見出し画像

『三体1』(劉 慈欣)を読んで

絶賛、世界中で話題の本。もう遅いか?  気になってはいたが、「中国」や「SF」「超長編」といったキーワードに馴染みがなくて踏み出せていなかった。今回、長期の休みを活用して挑む。

話は中国の文化大革命での闘争から始まる。中国の歴史をよく知らず、正直、あまりよくわからなかった。その後、主役が研究者に移り、舞台は天文学を研修する施設に移る。このあたりから徐々に物語味を帯びてくる。次に、応用研究者でナノマテリアルの権威である汪教授が主人公となり、奇天烈な現象と組織に巻き込まれていくことになる。ここまでくると、完全にSFの世界観になり、話としても面白くなる。

特に、三体のVRゲームでは、訳分からない設定(秦の始皇帝が出てきたりガリレオが出てきたり。三体人間が脱水したり。文明がいとも簡単に滅んだり。会話が乱暴だったり。)なのにも関わらず、読んでいくうちになんとなくゲームの進め方を理解していき、いつの間にかワクワクするという、不思議な感覚を味わえた。

物語内では、広域で膨大な知識を元に、歴史から文化、科学まで縦横無尽に話が展開される。だから、部分的に全く意味不明な展開もある。しかし、のちにうまく説明されるので流れはわかる。しかも、物語の規模は、陽子1個から太陽系を遥かに超えた範囲で展開されている。全世界で読まれているのは、知的な内容×圧倒的スケール感×物語の面白さを同時に成り立たせているからだろう。

そうはいってもこの本、かなりの体力を消耗した。不思議なことに、1章分読むと決まって睡魔が襲ってきていた。なので、ベッドの上で本書を読むようにしていて、2章分くらい読んで昼寝する、というのを3日くらい行った。ちょうど、三体世界を解明している場面だったので、夢でVR空間を彷徨うことになった。自分にも三体人間が干渉してきていると、その時は思っていた。それほどのめり込める本である。

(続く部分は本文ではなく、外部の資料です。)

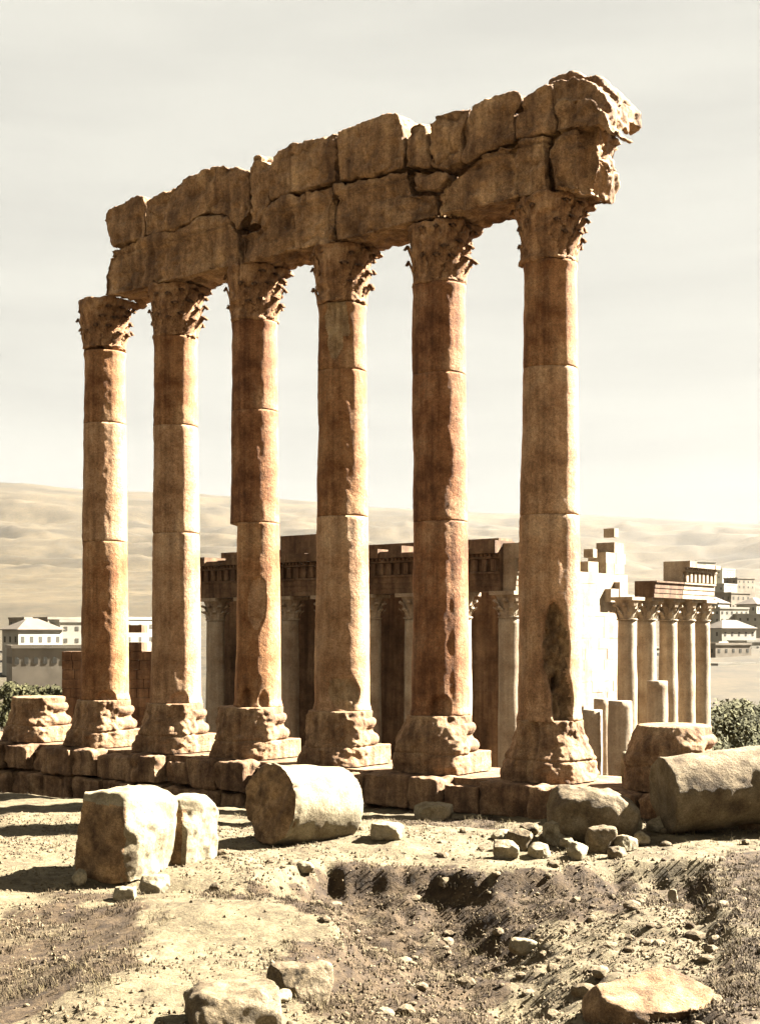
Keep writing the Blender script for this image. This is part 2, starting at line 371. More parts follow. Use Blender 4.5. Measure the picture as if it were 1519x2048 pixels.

本書、意外と発行から時間は経っているのだが、流通は少ないようだ。ブックオフでは『三体1』はなかなかお目にかかれなく、メルカリでは値が崩れない。穴場本である。僕自身は、「面白かったが本棚にとっておきたいとまではいかない 」ので、もしかしたら積読が溢れているのかもしれない。とにかく、中古本が入手できるのであれば、買い、だと思う。早速、ブックオフを周り、『三体2の上下』(三体2,3はそれぞれ上下巻なのだ、、、)を購入。果たして、5月までに読みきれるのか。

最後まで読んでくださいましてありがとうございます! 一度きりの人生をともに楽しみましょう!